LUconn wrote:The beauty is, nobody will ever know if he's right or wrong. It's quite a racket. He leaves open the possibility of either candidate winning. No matter who wins, he was right.
He takes the available polling information and provides the the statistical likelihood of the overall result due to how the polls are moving. It's not a prediction, it's statistical analysis done right. It would be arrogant to claim that the polls "prove" one thing or another instead of showing them for what they are and analyzing where the trends are likely leading.
We need far more of that kind of approach and far less of people claiming to know for sure based on things that either aren't verifiable or haven't been verified yet.

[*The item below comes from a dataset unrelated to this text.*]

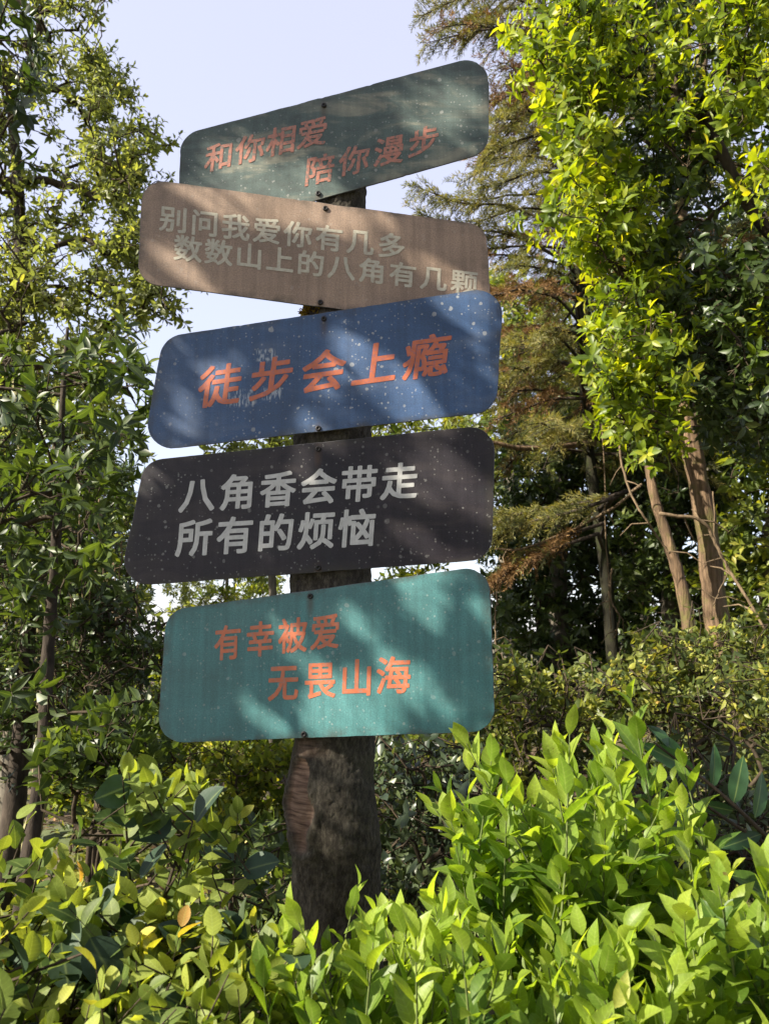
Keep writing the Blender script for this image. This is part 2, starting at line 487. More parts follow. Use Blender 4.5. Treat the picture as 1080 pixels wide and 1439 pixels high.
# name, corners TL TR BR BL in photo pixels, corner radius, yaw (deg, right end nearer), contact x px, forward offset
BOARDS = [
    dict(n='dark green board at the top, stained and flaking', c=[(254, 189), (687, 74), (686, 213), (248, 337)], r=32, yaw=1.0, off=.000, col=(.048, .078, .070), screws=[(455, 148), (447, 272)]),
    dict(n='brown board with two lines of pale lettering', c=[(200, 250), (683, 316), (692, 463), (193, 397)], r=30, yaw=-2.0, off=.008, col=(.235, .165, .118), screws=[(457, 293), (450, 425)]),
    dict(n='blue board with one line of large orange lettering', c=[(229, 473), (708, 401), (697, 578), (199, 635)], r=35, yaw=6.0, off=.016, col=(.018, .056, .142), screws=[(455, 448), (447, 602)]),
    dict(n='dark grey board with two lines of grey lettering', c=[(203, 647), (696, 596), (691, 786), (166, 825)], r=34, yaw=5.0, off=.004, col=(.013, .010, .015), screws=[(447, 631), (447, 798)]),
    dict(n='teal board at the bottom with orange lettering', c=[(233, 858), (687, 794), (696, 1028), (220, 1045)], r=34, yaw=14.0, off=.004, col=(.033, .132, .136), screws=[(436, 838), (427, 1032)]),
]
ORANGE, PALE, GREY = (.44, .115, .047), (.43, .41, .33), (.44, .44, .43)
# text, board index, first centre, last centre, em width first/last, em height first/last, baseline slope, lean, colour
LINES = [
    ('和你相爱', 0, (308, 220.5), (439, 187), (40, 43), (40, 42), -.20, .10, ORANGE),
    ('陪你漫步', 0, (449, 238.5), (595, 199), (42, 43), (42, 42), -.20, .10, ORANGE),
    ('别问我爱你有几多', 1, (244, 309), (549.7, 346), (40, 39), (37, 36), .12, .05, PALE),
    ('数数山上的八角有几颗', 1, (264, 350), (652, 397), (40, 38), (37, 34), .12, .05, PALE),
    ('徒步会上瘾', 2, (309, 542.5), (599.5, 502), (60, 65), (60, 62), -.14, .13, ORANGE),
    ('八角香会带走', 3, (277, 696), (561, 677), (50, 52), (50, 52), -.07, .07, GREY),
    ('所有的烦恼', 3, (273, 756.5), (501.6, 743), (51, 53), (53, 54), -.06, .07, GREY),
    ('有幸被爱', 4, (320, 904), (457, 889), (38, 42), (50, 51), -.08, .03, ORANGE),
    ('无畏山海', 4, (398, 960), (552.6, 950), (43, 49), (53, 54), -.04, .03, ORANGE),
]


def board_plane(b):
    cx = b['screws'][0][0] * .5 + b['screws'][1][0] * .5
    x0 = (cx - 540) / F * FRONT
    y = math.radians(b['yaw'])
    nrm = np.array([-math.sin(y), -math.cos(y), 0.0])
    return np.array([x0, FRONT - b['off'], 1.9]), nrm


def on_plane(px, py, p0, nrm):
    d = ray(px, py); o = np.array([0, 0, CAM_H])
    t = ((p0 - o) @ nrm) / (d @ nrm)
    return o + d * t[..., None]


def rounded(c, r, k=9):
    out = []; n = len(c); c = np.array(c, float)
    for i in range(n):
        p, a, b = c[i], c[i - 1], c[(i + 1) % n]
        u, v = unit(a - p), unit(b - p)
        th = math.acos(np.clip(u @ v, -1, 1)); d = r / math.tan(th / 2)
        ctr = p + unit(u + v) * (r / math.sin(th / 2))
        s, e = p + u * d - ctr, p + v * d - ctr
        a0 = math.atan2(s[1], s[0]); a1 = math.atan2(e[1], e[0])
        da = (a1 - a0 + math.pi) % (2 * math.pi) - math.pi
        out += [ctr + r * np.array([math.cos(a0 + da * t), math.sin(a0 + da * t)]) for t in np.linspace(0, 1, k)]
    return np.array(out)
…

Let's draw the comparison with weather forecasting. Most of the TV folks around DC aren't saying a word about potential snow tomorrow. Meanwhile, the Capital Weather Gang has put the following on their blog:
* 40 percent chance of no snow; just light rain showers, if anything
* 20 percent chance of snowflakes mixing in with rain, but no accumulation
* 20 percent chance of a slushy coating of snow, mainly on grassy areas
* 15 percent chance of a coating to 1” of wet snow, mainly on grassy areas
* 5 percent chance of 1-4” of wet snow
I'll take the second approach on something that we don't have systems in place to predict with surety. That's what Silver is doing. He's taking his background of statistical analysis in baseball and applying those principles to monitoring polls for elections. When combining the polling trends with margin of error, which reduces below the level of each individual poll with more polls being in play, it's statistically sound to provide the likelihood in a percentage format instead of pretending that one thing is sure and another isn't.